Date: Tue, 31 Mar 1998 12:55:20 -0300 (EST)
From: Ed Gerck <egerck@laser.cps.softex.br>
To: cryptography@c2.net


List:

I would like to submit for comments the announcement described in the
technical press release below. There is an HTML version available at
http://novaware.cps.softex.br/holocomm.htm

Thank you,

Ed



            HOLOCOMM: Secrecy by Delocalization


Campinas, March 30th, 1998 -- Dr. Ed Gerck announced today a new
digital communication and encoding system that uses quantum
mechanical principles to provide for data privacy and reliability,
called Holocomm. As one of its main characteristics, information
encoded with Holocomm becomes fully delocalized and can be read only
with the proper decoding parameters. This affords a holographic
property: any part of the encoded information can be used to recover
the whole information to a degree. 

The encoded information can be static, as in a certificate, e-mail
message, contract, etc, or dynamic, as in a real-time communication
channel. 

Holocomm is neither cryptography nor steganography, even though both
share properties with it.. It is not cryptography because the encoded
information cannot be localized.  It is not steganography because it
does not depend on another information to hide the original
information, while it can use another information such as an image,
if so desired. It can provide strong security as with cryptography
while keeping the data hidden as with steganography.  Moreover, since
the information is delocalized but not merged, no part of it can be
removed without removing the message itself while any part of it can
reproduce the message to a degree, which has no parallel in
cryptography or steganography. 

"Holocomm fully delocalizes information, while strongly encoding it. 
Delocalization means that all information syntax is free from the
limitations of locality, while all information semantics is
transformed into a global property.  Thus, delocalization is not a
loss of identity but an omnipresence of it, for each part of the
message. A Holocomm message is a macro quantum mechanical wave
packet, where information is not stored in specific places, like
characters in a plaintext, bits in an encrypted message, bytes in a
data packet or as a time-dependent signal in a modulated-carrier wave
system, but is effectively distributed as an indivisible property of
the wave packet as a whole. Then, documents become truly holographic
in the sense that a rather small part of a document can be verified
to afford origin authentication of the entire document. Even data
integrity authentication for the whole document can be derived from a
small sample, to a degree. Holocomm documents can also be smaller in
size than the original documents." explains Dr. Gerck. 
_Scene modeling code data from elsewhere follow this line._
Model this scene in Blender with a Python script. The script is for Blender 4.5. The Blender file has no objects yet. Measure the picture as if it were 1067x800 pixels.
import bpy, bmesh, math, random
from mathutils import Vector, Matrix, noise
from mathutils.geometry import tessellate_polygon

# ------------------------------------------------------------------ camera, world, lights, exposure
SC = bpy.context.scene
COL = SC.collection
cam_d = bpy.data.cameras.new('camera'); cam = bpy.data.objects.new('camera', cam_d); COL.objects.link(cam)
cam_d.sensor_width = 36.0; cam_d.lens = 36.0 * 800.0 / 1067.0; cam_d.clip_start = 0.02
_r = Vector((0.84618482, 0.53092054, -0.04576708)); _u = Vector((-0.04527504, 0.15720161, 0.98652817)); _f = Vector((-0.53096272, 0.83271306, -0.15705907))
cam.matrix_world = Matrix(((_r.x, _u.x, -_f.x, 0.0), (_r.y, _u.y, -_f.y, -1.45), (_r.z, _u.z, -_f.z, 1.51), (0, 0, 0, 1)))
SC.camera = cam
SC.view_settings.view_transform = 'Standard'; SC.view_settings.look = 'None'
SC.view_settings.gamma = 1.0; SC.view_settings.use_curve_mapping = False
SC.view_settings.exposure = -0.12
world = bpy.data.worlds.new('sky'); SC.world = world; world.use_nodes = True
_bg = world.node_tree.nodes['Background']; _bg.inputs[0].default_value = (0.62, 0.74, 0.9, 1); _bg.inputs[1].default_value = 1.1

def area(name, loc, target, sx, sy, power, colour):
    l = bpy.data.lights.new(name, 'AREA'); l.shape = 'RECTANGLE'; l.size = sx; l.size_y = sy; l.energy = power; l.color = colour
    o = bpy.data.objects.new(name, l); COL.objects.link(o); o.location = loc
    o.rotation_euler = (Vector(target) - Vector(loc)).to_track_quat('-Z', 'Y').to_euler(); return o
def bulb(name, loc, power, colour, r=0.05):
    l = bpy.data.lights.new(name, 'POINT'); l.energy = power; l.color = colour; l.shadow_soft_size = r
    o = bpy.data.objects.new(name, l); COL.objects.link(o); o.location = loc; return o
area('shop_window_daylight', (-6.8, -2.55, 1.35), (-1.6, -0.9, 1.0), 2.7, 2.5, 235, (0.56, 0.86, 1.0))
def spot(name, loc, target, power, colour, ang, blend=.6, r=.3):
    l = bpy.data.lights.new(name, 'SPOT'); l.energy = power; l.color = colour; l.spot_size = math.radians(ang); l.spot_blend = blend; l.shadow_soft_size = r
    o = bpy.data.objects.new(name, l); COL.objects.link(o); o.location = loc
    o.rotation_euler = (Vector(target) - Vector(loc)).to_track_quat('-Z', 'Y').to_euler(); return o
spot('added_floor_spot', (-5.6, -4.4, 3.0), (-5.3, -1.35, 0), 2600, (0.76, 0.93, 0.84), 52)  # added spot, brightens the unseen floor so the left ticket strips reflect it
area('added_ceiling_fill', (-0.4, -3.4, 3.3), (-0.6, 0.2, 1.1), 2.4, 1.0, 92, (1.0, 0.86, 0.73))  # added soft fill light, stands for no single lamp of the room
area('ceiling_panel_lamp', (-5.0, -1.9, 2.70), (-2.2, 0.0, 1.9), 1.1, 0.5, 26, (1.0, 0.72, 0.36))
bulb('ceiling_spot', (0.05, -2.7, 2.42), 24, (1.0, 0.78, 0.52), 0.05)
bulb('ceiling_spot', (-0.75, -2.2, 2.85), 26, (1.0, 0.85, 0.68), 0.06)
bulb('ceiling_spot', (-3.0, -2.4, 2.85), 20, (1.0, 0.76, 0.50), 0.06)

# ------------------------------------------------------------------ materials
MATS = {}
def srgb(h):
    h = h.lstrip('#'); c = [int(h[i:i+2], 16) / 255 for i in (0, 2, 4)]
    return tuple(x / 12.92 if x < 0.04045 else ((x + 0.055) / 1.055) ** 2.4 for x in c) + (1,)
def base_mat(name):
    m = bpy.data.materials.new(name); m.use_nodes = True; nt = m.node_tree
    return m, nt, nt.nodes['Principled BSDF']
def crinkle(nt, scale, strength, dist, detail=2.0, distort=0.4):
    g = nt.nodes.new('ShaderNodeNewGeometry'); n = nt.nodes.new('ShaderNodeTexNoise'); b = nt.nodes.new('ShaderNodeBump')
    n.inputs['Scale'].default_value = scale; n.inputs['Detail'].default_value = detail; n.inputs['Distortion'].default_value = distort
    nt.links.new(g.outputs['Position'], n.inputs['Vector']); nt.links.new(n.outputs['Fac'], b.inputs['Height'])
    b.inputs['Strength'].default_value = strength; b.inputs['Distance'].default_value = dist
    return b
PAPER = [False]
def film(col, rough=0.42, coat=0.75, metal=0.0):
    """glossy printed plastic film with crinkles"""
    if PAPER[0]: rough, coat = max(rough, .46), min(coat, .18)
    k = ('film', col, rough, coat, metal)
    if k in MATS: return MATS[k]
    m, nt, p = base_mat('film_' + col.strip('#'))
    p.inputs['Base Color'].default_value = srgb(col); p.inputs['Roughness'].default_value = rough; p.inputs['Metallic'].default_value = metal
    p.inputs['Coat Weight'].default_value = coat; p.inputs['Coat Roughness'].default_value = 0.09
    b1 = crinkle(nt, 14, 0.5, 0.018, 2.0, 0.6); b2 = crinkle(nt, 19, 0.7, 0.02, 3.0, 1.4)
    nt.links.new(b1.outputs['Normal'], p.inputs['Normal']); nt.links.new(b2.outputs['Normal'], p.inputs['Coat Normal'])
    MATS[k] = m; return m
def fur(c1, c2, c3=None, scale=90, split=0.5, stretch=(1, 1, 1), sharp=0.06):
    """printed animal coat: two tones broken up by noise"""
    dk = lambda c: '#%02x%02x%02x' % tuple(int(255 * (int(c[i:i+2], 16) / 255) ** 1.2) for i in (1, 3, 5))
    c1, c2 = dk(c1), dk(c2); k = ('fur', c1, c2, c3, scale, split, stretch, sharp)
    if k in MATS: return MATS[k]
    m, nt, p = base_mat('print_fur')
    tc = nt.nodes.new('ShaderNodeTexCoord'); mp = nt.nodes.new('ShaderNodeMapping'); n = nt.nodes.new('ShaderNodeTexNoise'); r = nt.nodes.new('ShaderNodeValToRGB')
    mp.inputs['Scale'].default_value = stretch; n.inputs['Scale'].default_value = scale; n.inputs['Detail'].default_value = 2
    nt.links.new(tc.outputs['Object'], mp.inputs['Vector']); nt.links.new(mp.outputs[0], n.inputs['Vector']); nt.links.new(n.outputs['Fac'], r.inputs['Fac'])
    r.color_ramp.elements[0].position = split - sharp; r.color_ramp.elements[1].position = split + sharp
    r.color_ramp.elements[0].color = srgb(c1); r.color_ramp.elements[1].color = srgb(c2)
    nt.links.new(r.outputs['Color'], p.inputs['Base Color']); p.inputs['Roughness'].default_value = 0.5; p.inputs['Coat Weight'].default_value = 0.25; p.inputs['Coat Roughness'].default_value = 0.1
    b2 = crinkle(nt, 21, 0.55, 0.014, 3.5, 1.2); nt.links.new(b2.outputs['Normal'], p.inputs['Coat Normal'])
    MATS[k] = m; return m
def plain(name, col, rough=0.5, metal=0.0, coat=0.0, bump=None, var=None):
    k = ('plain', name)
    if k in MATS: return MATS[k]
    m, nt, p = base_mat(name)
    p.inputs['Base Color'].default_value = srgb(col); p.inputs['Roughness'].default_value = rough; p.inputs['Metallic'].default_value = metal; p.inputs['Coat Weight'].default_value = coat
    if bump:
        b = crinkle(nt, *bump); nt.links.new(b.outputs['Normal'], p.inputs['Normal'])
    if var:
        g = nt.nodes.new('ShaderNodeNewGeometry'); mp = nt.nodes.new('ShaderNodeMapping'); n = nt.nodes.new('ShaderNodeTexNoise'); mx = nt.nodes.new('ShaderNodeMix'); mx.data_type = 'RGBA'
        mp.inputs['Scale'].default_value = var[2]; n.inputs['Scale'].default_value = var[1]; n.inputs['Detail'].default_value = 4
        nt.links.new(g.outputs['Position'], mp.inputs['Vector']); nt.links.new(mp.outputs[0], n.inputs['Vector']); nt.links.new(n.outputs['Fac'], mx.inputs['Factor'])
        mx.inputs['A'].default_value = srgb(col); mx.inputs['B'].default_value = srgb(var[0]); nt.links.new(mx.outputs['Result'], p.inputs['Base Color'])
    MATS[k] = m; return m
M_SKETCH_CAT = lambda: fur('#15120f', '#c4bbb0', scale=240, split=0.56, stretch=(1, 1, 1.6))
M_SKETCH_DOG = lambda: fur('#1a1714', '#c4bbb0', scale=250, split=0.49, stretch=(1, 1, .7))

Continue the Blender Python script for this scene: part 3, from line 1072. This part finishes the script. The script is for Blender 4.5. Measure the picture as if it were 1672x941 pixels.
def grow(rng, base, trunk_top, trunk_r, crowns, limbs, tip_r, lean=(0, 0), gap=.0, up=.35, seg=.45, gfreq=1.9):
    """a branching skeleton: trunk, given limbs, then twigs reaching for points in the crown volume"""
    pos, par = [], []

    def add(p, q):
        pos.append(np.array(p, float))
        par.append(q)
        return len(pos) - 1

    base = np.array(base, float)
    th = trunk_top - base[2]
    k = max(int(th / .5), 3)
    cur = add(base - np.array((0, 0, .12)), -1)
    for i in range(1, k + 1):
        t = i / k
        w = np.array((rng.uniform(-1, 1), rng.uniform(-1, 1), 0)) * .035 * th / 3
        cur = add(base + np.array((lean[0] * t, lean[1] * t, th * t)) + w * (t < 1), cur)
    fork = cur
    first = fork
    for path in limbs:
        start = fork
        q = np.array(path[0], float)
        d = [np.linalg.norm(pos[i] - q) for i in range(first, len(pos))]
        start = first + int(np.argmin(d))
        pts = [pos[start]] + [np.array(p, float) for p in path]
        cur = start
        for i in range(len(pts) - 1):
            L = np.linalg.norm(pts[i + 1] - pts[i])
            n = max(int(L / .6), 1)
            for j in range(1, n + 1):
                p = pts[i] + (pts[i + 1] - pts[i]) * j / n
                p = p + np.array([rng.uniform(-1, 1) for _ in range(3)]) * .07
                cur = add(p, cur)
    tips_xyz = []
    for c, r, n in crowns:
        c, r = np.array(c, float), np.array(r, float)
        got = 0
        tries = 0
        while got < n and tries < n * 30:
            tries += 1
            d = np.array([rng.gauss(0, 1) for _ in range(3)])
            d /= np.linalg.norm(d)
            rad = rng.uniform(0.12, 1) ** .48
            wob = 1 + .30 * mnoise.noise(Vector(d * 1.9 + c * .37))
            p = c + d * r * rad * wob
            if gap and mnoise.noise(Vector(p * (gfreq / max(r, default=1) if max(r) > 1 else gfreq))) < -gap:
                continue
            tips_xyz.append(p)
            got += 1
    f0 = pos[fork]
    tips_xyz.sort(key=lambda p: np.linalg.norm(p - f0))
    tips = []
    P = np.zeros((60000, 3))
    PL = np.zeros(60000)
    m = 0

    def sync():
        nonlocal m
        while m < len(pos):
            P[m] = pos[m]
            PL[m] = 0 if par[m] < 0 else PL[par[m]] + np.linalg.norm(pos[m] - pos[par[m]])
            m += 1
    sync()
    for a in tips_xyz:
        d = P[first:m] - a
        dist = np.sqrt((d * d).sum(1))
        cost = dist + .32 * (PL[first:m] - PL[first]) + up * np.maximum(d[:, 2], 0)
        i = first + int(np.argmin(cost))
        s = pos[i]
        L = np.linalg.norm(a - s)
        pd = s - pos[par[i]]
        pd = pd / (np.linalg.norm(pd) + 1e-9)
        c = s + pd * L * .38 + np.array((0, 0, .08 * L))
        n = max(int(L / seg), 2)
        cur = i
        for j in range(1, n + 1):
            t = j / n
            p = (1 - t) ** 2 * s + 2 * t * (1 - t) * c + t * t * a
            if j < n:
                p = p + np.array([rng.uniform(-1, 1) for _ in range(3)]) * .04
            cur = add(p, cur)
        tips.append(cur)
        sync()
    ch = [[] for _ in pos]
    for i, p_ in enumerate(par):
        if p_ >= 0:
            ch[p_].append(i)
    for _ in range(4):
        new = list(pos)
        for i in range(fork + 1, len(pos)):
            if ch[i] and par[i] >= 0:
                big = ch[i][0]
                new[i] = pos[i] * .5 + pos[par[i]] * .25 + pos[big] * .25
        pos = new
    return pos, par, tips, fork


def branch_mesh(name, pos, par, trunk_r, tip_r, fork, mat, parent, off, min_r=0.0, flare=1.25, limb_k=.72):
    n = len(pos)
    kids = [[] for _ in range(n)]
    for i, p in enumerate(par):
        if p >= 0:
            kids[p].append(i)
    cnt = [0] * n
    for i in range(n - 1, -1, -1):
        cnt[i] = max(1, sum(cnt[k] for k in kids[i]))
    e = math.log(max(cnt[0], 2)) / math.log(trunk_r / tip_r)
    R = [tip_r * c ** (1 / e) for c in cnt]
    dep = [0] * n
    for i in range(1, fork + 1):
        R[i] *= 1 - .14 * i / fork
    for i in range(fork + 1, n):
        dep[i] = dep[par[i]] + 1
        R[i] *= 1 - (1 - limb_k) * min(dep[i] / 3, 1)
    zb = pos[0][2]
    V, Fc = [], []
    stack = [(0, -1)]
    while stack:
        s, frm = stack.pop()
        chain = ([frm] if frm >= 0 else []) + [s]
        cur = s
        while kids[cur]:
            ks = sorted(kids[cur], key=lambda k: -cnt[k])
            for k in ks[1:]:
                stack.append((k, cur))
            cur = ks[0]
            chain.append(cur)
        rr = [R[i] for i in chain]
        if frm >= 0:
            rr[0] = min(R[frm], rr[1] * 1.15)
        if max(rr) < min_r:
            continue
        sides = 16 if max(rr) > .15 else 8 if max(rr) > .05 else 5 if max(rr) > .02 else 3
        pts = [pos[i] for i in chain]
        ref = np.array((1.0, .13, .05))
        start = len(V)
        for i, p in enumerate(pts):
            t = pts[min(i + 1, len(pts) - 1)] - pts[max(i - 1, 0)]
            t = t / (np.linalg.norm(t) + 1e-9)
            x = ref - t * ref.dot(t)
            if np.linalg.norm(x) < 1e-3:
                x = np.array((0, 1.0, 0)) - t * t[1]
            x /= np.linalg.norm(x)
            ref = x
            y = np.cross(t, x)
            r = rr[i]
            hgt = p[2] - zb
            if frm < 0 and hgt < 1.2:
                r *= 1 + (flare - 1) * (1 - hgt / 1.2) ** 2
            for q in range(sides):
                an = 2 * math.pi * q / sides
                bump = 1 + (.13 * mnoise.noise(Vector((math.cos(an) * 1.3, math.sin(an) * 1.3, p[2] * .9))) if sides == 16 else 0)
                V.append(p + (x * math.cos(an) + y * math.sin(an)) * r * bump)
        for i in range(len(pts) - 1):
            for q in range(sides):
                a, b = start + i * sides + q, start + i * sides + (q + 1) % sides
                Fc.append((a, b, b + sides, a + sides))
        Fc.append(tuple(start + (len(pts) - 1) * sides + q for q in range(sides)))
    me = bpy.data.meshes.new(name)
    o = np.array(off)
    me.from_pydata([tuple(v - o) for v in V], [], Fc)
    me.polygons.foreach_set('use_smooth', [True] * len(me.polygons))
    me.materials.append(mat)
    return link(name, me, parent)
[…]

Regarding its strong encoding techniques, Holocomm can be a carrier
for any known encryption system such as RSA, DES, Idea, Blowfish,
RC4, etc. or for its own secure quantum mixing and encoding modes.
"Holocomm can interoperate with known, tried and secure encryption
techniques while also offering new avenues for strong data privacy
that can become vitally crucial, for example, if integer
factorization suddenly becomes viable for large key sizes. Further,
as world e-commerce needs are in opposition to export controlled
cryptography, Holocomm offers secure and open alternatives -- now." 
declares Dr. Gerck.

Holocomm allows several problems to be solved, that have either no
solution or only partial and difficult solutions. For example: 

- diverse encodings and media: Holocomm can produce messages with any
transport encoding, such as Base-64, ASCII, binary, etc. and for any
media such as e-mail, WWW, voice, film, etc. 

- resistant transport: MIME or ASCII-armor may not be necessary in
the majority of cases for e-mail because text which is privacy
encoded and/or signed in a Holocomm system can be recovered to a
large degree even when mangled by mail transport systems. Localized
errors can be compensated because the transported information is
delocalized. 

- digital signature recovery: today's digital signature systems need
an integral and errorless copy of both the document and the
signature. With Holocomm, even rather small parts of a document can
allow the document's origin authentication to be verified with
negligible error, also providing for data integrity authentication of
the whole document, to a degree.  This recuperates a 3D-world
property legally known as a "holograph" (not to be confused with
hologram) and which was entirely lost for digital signatures.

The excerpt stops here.